A new NBC/Wall Street Journal poll released Wednesday is receiving widespread attention for showing a decline in President Obama’s approval rating, but another major result is flying under the radar: Americans overwhelmingly want to see action on climate change.

According to the poll, a whopping 61 percent of Americans say that either “immediate action” or “some action” must be taken on climate change. Just 13 percent feel no action should be taken. Another 24 percent think that additional research is necessary before acting.

The poll also shows that an overwhelming 67 percent “strongly” or “somewhat support” the EPA’s recently-announced regulations that would limit carbon emissions from existing power plants — 29 percent oppose it, and 19 percent strongly oppose it.

Many congressional Republicans have spoken out against the proposal, warning of its dire consequences for the U.S. economy. However, only 39 percent of Americans believe that federal regulations like the EPA proposal would result in job losses and force energy prices to rise. A 53 percent majority say the opposite, and also think that regulations are necessary for cleaner air and fewer natural disasters.

The increased support for climate change proposals demonstrates more than just widespread belief in climate change and the need to act to slow it; the numbers prove that Americans side with Democrats and the White House over Republicans on a subject that is gaining more traction under the Obama administration.

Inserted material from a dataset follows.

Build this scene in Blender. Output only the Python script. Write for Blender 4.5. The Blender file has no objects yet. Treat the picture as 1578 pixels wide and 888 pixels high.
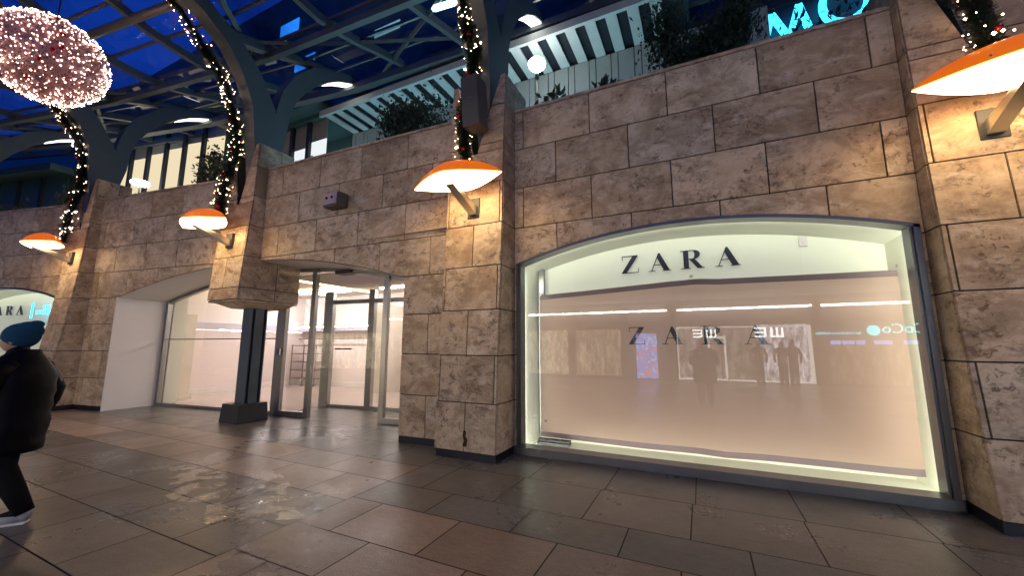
import bpy, bmesh, math, random
from mathutils import Vector, Matrix
random.seed(7)
C = bpy.context.scene.collection
R_ = math.radians

# ------------------------------------------------------------------ camera, world, exposure
yaw, pit, rol = R_(25.516), R_(8.256), R_(0.025)
F_ = Vector((-math.sin(yaw)*math.cos(pit), math.cos(yaw)*math.cos(pit), math.sin(pit)))
r_ = F_.cross(Vector((0, 0, 1))).normalized(); u_ = r_.cross(F_)
r2 = r_*math.cos(rol)+u_*math.sin(rol); u2 = -r_*math.sin(rol)+u_*math.cos(rol)
cd = bpy.data.cameras.new('camera'); cam = bpy.data.objects.new('camera', cd); C.objects.link(cam)
cam.matrix_world = Matrix(((r2.x, u2.x, -F_.x, 0), (r2.y, u2.y, -F_.y, 0), (r2.z, u2.z, -F_.z, 1.5), (0, 0, 0, 1)))
cd.sensor_width = 36; cd.lens = 13.7737; cd.clip_start = .05; cd.clip_end = 600
sc = bpy.context.scene
sc.camera = cam
w = bpy.data.worlds.new("World"); sc.world = w; w.use_nodes = True
nt = w.node_tree; bg = nt.nodes['Background']
sky = nt.nodes.new('ShaderNodeTexSky'); sky.sky_type = 'NISHITA'; sky.sun_disc = False
sky.sun_elevation = R_(2.0); sky.sun_rotation = R_(150); sky.ozone_density = 6; sky.air_density = 1.2; sky.dust_density = 0.3
tint = nt.nodes.new('ShaderNodeMix'); tint.data_type = 'RGBA'; tint.blend_type = 'MULTIPLY'; tint.inputs['Factor'].default_value = 1
tint.inputs['B'].default_value = (.05, .30, 1.0, 1)
nt.links.new(sky.outputs[0], tint.inputs['A']); dusk = nt.nodes.new('ShaderNodeMix'); dusk.data_type = 'RGBA'; dusk.blend_type = 'ADD'; dusk.inputs['Factor'].default_value = 1
dusk.inputs['B'].default_value = (.02, .12, .82, 1)
nt.links.new(tint.outputs['Result'], dusk.inputs['A']); nt.links.new(dusk.outputs['Result'], bg.inputs['Color'])
bg.inputs['Strength'].default_value = 0.15
sc.view_settings.view_transform = 'Standard'; sc.view_settings.look = 'None'
sc.view_settings.exposure = 0.30; sc.view_settings.gamma = 1
sc.cycles.use_denoising = True
sc.cycles.max_bounces = 7; sc.cycles.transparent_max_bounces = 24
sc.cycles.sample_clamp_indirect = 6; sc.cycles.sample_clamp_direct = 40
sc.cycles.caustics_reflective = False; sc.cycles.caustics_refractive = False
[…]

Considering that Republicans have already solidified their position on climate change, Democrats could use the issue to appeal to concerned voters. In fact, the NBC/WSJ poll finds that — as opposed to 2009, when only 48 percent of those surveyed were in favor of climate change proposals even if that meant higher utility bills — a greater 57 percent now support federal regulations that would reduce greenhouse gas emissions, even if they have to pay more as a result. Only 39 percent say differently. If Democrats shift the discussion from climate change and the economy to climate change and health implications, they could turn the issue into one of their best weapons ahead of the elections.

Still, despite the poll’s findings — which are derived from surveying 1,000 adults across the nation — this will not be an easy task for all Democrats. Red-state candidates — especially in states like Louisiana and Kentucky, where the energy industry plays a major role in the economy — may still be quite vulnerable to attacks on the issue.

The poll was conducted June 11 through June 15 and has a margin of error of +/- 3.1 percentage points.